Flat Eathers who shun hundreds of years of proof and conventional scientific facts – some 200 of them – gathered together in Birmingham for the first Flat Earth Convention in the UK.

Among them was speaker David Marsh, who unveiled his groundbreaking discovery: that gravity doesn’t exist.

According to the Telegraph, he said:

My research destroys big bang cosmology.

It supports the idea that gravity doesn’t exist and the only true force of nature is electromagnetism.

He used a Nikon camera and an app to prove this, apparently.

Marsh conducted scientific “experiments” in his garden, using the aforementioned app to track the movement of the moon across the sky. That's really all it took to disprove years of scientific research and the law of planetary motion.
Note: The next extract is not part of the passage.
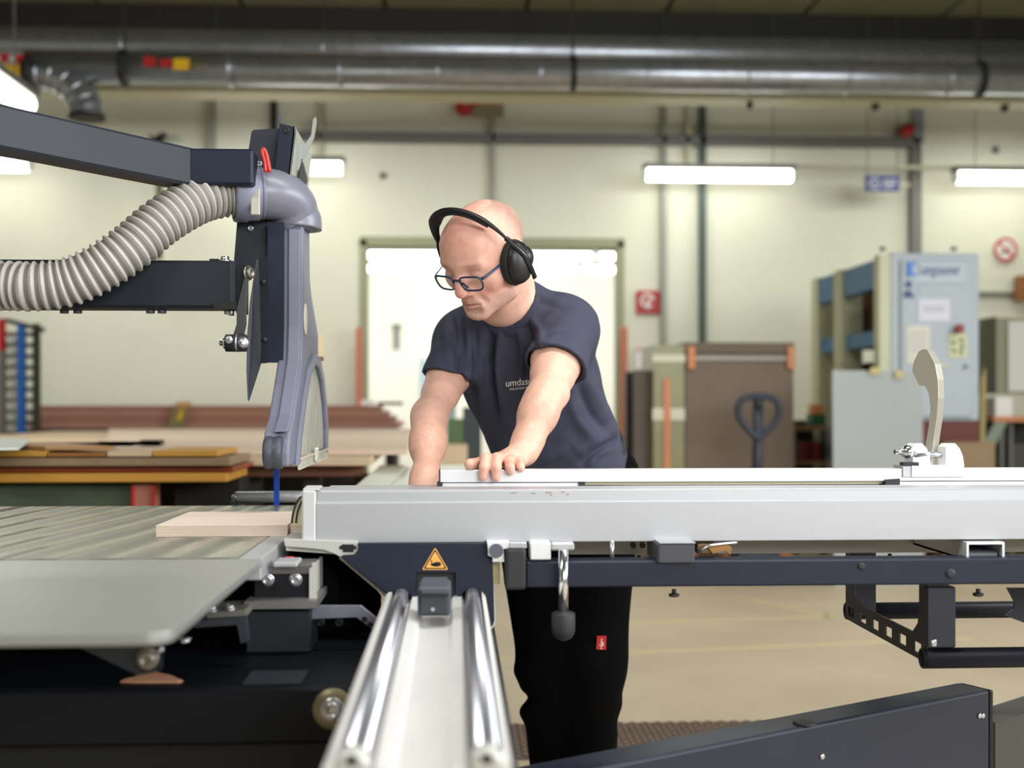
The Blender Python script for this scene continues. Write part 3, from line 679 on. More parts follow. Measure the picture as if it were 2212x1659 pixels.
# slatted rack at the left edge
t = thing('drying_rack', at(50, 945, 8.65), 'dark slatted rack with blue and red posts at the left edge', 'rack')
Y = 8.65
M_rk = mat('rack_dark_green', (44, 50, 34), 0.6)
ORG_rk = t
for x0, x1, y0, m, lab in ((70, 84, 702, M_rk, None), (40, 53, 703, mat('rack_blue', (24, 92, 168), 0.5), 'blue post'), (-4, 10, 735, M_conduit, None)):
    MB().box((X_(x0, Y), Y - 0.03 * (x0 == 40), 0.0), (X_(x1, Y), Y + 0.04, Z_(y0, Y))).build('post', m, t, label=lab)
MB().box((X_(-4, Y), Y - 0.005, Z_(760, Y)), (X_(10, Y), Y + 0.03, Z_(692, Y))).build('post', M_red, t, label='red upper post')
MB().bar(at(14, 692, Y + 0.02), at(95, 713, Y - 0.05), 0.03, 0.03).build('top_rail', M_rk, t)
for k in range(10):
    y = 724 + 23.5 * k
    MB().box((X_(4, Y), Y + 0.041, Z_(y + 4, Y)), (X_(78, Y), Y + 0.1, Z_(y - 4, Y))).build('slat', M_rk, t)
for k in range(9):
    y = 736 + 23.5 * k
    MB().box((X_(6, Y), Y + 0.1, Z_(y + 4, Y)), (X_(60, Y + 0.2), Y + 0.2, Z_(y - 4, Y))).build('tray', M_paper, t)
# machine parts seen between the man's arm and body, beyond the doorway sill
Y = 8.2
o = cuboid(MB(), 966, 1000, 905, 1000, Y, 0.2, 0.0).build('green_post', mat('post_green', (92, 112, 70), 0.6)); tag(o, 'green post seen between the right arm and shirt of the man', 'post')
o = cuboid(MB(), 1000, 1040, 880, 1000, Y + 0.3, 0.2, 0.0).build('dark_cabinet', mat('dark_slate', (62, 68, 70), 0.6)); tag(o, 'dark slate cabinet seen behind the man in the doorway', 'cabinet')
o = cuboid(MB(), 955, 1010, 962, 1000, Y - 0.5, 0.3, 0.0).build('wood_crate', M_pale); tag(o, 'pale wooden crate low in the doorway behind the man', 'crate')
# ================================================================== the panel saw
ZT = 0.88
M_cast = mat('cast_iron', (150, 152, 142), 0.22, metal=0.75, var=0.12, scale=5, stretch=(1, 6, 1), bump=0.03, bscale=90)
nt = M_cast.node_tree; N = nt.nodes; L_ = nt.links
wv = N.new('ShaderNodeTexWave'); wv.bands_direction = 'X'; wv.inputs['Scale'].default_value = 2.6; wv.inputs['Distortion'].default_value = 5.0; wv.inputs['Detail'].default_value = 2.0; wv.inputs['Detail Scale'].default_value = 0.6
tc = N.new('ShaderNodeTexCoord'); mp = N.new('ShaderNodeMapping'); mp.inputs['Rotation'].default_value = (0, 0, math.radians(28)); mp.inputs['Scale'].default_value = (1.6, 0.35, 1)
L_.new(tc.outputs['Object'], mp.inputs[0]); L_.new(mp.outputs[0], wv.inputs['Vector'])
mr_ = N.new('ShaderNodeMapRange'); mr_.inputs[3].default_value = 0.14; mr_.inputs[4].default_value = 0.46
L_.new(wv.outputs['Fac'], mr_.inputs[0]); L_.new(mr_.outputs[0], N['Principled BSDF'].inputs['Roughness'])
bp = N.new('ShaderNodeBump'); bp.inputs['Strength'].default_value = 0.5; bp.inputs['Distance'].default_value = 0.0035
L_.new(wv.outputs['Fac'], bp.inputs['Height']); L_.new(bp.outputs[0], N['Principled BSDF'].inputs['Normal'])
M_ext = mat('extension_grey', (158, 160, 156), 0.38, metal=0.55, bump=0.05, bscale=200)
M_alu = mat('anodised_aluminium', (178, 179, 183), 0.42, metal=0.45, bump=0.015, bscale=400, stretch=(0.05, 1, 1))
M_alu_w = mat('bright_aluminium', (226, 226, 228), 0.38, metal=0.35)
M_aluend = mat('sawn_aluminium', (196, 196, 190), 0.5, metal=0.5)
M_ns = mat('navy_coated_steel', (27, 33, 49), 0.5, spec=0.3, var=0.12, scale=12, bump=0.02, bscale=300)
M_nd = mat('dark_coated_steel', (16, 19, 25), 0.5, spec=0.3, var=0.15, scale=10)
M_anth = mat('anthracite_steel', (44, 47, 56), 0.5, spec=0.35, var=0.14, scale=9, bump=0.02, bscale=250)
M_chr = mat('chrome', (220, 222, 226), 0.18, metal=1.0)
M_zinc = mat('zinc_bolt', (190, 192, 196), 0.3, metal=0.9)
M_gp = mat('grey_plastic', (116, 118, 136), 0.48, bump=0.03, bscale=500)
M_gp2 = mat('dark_grey_plastic', (78, 80, 92), 0.5, bump=0.03, bscale=500)
M_hose = mat('hose_grey', (184, 179, 172), 0.5, var=0.1, scale=20)
M_hose2 = mat('hose_groove', (118, 112, 106), 0.6)
M_ply = mat('plywood_face', (228, 214, 198), 0.6, var=0.5, scale=4, stretch=(0.6, 5, 5), rgb2=(206, 186, 168))
M_plyd = mat('plywood_glue_line', (172, 142, 122), 0.7)
M_rub = mat('rubber', (34, 34, 38), 0.6)
M_rail = mat('rail_aluminium', (230, 229, 227), 0.5, metal=0.3, var=0.10, scale=7, stretch=(3, 0.5, 1))
M_rod = mat('guide_rod', (176, 178, 186), 0.28, metal=0.9)
M_dust = mat('sawdust', (190, 138, 104), 0.9, var=0.2, scale=40, bump=0.3, bscale=200)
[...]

Darren Nesbit also finally answered the question everyone has been asking: if the Earth is flat, why haven’t we fallen off or met a wall when we got to the edge of the planet?

Well, it’s the ‘Pac-Man Effect’, The Age reported.

We know that continuous east-west travel is a reality.

One logical possibility for those who are truly free thinkers is that space-time wraps around and we get a Pac-Man effect

Right, now that makes sense.

It just goes to show that stupid conspiracy theories have been around a lot longer than the that is the year 2020.